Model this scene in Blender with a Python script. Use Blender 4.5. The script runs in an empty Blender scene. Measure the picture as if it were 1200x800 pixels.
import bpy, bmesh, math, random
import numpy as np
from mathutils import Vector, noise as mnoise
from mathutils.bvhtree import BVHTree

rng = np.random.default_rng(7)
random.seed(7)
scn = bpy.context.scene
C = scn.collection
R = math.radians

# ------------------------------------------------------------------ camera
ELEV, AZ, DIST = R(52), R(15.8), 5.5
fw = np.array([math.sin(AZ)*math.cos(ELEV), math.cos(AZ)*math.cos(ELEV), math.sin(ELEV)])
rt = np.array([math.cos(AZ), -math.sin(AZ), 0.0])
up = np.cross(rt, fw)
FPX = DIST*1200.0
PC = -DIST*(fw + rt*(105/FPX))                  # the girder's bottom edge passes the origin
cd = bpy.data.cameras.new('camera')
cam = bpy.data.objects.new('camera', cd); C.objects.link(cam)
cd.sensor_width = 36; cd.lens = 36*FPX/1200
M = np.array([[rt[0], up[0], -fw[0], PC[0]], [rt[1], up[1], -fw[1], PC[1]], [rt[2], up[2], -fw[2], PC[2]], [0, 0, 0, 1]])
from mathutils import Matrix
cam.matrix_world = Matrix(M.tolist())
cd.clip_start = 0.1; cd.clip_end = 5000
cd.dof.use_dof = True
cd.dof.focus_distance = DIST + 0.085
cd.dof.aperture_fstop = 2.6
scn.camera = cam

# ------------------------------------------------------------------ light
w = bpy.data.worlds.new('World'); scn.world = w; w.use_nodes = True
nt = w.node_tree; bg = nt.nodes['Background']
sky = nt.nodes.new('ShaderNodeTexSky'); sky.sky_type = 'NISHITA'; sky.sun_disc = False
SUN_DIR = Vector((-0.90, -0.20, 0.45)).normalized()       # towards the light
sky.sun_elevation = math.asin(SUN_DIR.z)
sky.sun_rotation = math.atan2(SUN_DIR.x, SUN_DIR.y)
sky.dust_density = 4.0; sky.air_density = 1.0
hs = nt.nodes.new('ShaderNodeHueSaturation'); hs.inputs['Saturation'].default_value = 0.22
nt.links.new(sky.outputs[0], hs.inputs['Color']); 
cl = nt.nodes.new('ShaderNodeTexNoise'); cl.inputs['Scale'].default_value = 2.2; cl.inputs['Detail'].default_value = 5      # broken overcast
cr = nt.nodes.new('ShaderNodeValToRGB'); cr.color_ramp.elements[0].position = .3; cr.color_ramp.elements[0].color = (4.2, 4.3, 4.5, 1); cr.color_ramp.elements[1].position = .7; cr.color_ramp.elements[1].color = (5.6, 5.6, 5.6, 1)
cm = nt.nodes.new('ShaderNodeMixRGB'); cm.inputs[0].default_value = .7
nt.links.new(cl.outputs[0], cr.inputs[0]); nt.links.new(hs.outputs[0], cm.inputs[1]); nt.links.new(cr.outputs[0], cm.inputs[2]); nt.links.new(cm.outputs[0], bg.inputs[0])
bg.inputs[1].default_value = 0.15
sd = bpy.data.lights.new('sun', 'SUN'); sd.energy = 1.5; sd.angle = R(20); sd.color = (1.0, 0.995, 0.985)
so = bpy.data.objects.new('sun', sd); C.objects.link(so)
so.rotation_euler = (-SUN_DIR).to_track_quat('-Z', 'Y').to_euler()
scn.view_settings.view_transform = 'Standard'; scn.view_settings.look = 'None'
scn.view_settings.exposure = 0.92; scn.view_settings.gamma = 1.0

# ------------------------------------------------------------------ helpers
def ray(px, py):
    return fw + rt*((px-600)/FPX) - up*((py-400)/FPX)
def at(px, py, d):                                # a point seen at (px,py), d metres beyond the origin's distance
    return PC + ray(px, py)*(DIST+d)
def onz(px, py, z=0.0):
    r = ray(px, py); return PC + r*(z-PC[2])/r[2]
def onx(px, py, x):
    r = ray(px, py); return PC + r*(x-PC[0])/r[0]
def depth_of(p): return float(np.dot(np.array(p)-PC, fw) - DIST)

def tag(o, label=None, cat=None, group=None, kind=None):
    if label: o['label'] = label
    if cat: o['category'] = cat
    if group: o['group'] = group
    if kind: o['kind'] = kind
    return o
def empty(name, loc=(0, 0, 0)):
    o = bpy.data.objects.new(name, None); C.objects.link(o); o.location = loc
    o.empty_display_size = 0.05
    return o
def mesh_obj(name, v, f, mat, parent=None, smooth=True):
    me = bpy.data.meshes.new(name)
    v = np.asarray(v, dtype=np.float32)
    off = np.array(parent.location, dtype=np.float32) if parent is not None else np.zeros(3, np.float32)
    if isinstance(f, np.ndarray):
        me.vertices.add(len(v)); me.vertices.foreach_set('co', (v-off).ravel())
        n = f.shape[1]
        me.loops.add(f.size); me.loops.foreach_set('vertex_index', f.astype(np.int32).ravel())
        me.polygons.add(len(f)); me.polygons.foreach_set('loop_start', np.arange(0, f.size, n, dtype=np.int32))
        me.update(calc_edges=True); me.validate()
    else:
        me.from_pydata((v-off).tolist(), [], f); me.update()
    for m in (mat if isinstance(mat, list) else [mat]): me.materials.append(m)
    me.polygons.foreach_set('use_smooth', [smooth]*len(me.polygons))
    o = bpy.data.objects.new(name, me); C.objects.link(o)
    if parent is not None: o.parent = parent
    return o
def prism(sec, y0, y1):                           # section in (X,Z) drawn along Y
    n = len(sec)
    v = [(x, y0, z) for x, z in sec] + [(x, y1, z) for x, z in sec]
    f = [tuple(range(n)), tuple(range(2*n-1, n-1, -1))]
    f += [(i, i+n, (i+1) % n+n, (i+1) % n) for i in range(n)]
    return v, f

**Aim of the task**
From the first line above through the line that contains "from mathutils.bvhtree import BVHTree", quote each line exactly. Output nothing more.

**Worked solution**
Model this scene in Blender with a Python script. Use Blender 4.5. The script runs in an empty Blender scene. Measure the picture as if it were 1200x800 pixels.
import bpy, bmesh, math, random
import numpy as np
from mathutils import Vector, noise as mnoise
from mathutils.bvhtree import BVHTree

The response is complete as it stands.